I finally realise the identity of one of the writers at whom Garrison Keillor was tipping his hat when he created Lake Wobegon, the place that “decades cannot improve”. Thornton Wilder’s Our Town has a similar cracker-barrel wisdom as Keillor’s and a similar quizzical narrator. An attempt to show “the life of a village against the life of the stars”, it is remarkable in moving from tininess to transcendence, famous for using a stage with no set or props. It is said to have been performed every night somewhere in America since it was first produced in 1938.

Now David Cromer’s production, which has played over America to great success, has been recreated with a plausible mixture of UK accents. Its first act chronicles everyday movements around the town streets – the milkman with his horse, the schoolgirl who wants to shine with her talk on the Louisiana Purchase, the organist who is the talk of the place for being drunk.

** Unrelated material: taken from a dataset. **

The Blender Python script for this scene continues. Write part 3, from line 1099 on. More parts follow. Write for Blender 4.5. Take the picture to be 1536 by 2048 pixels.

Its second enacts, to the humming of the town choir, a wedding. The last act is set in a graveyard where a large proportion of the villagers, alive in the first two instalments and now under the earth, commune in wiseacre fashion about the importance of living in the moment.

It’s hard to imagine this better done. It is simple and steady, neither too lyrical nor too effusive. But the play is not much more than a kindly sketch of the American dream, which at moments winks at It’s a Wonderful Life. The characters are approximate, not really individual. Wilder said his aim was to put the audience in the position of looking down a telescope at the action, which gradually recedes as the play progresses. In fact, it is from the beginning seen from a distance, not from within, a collection of homely habits rather than individual feelings.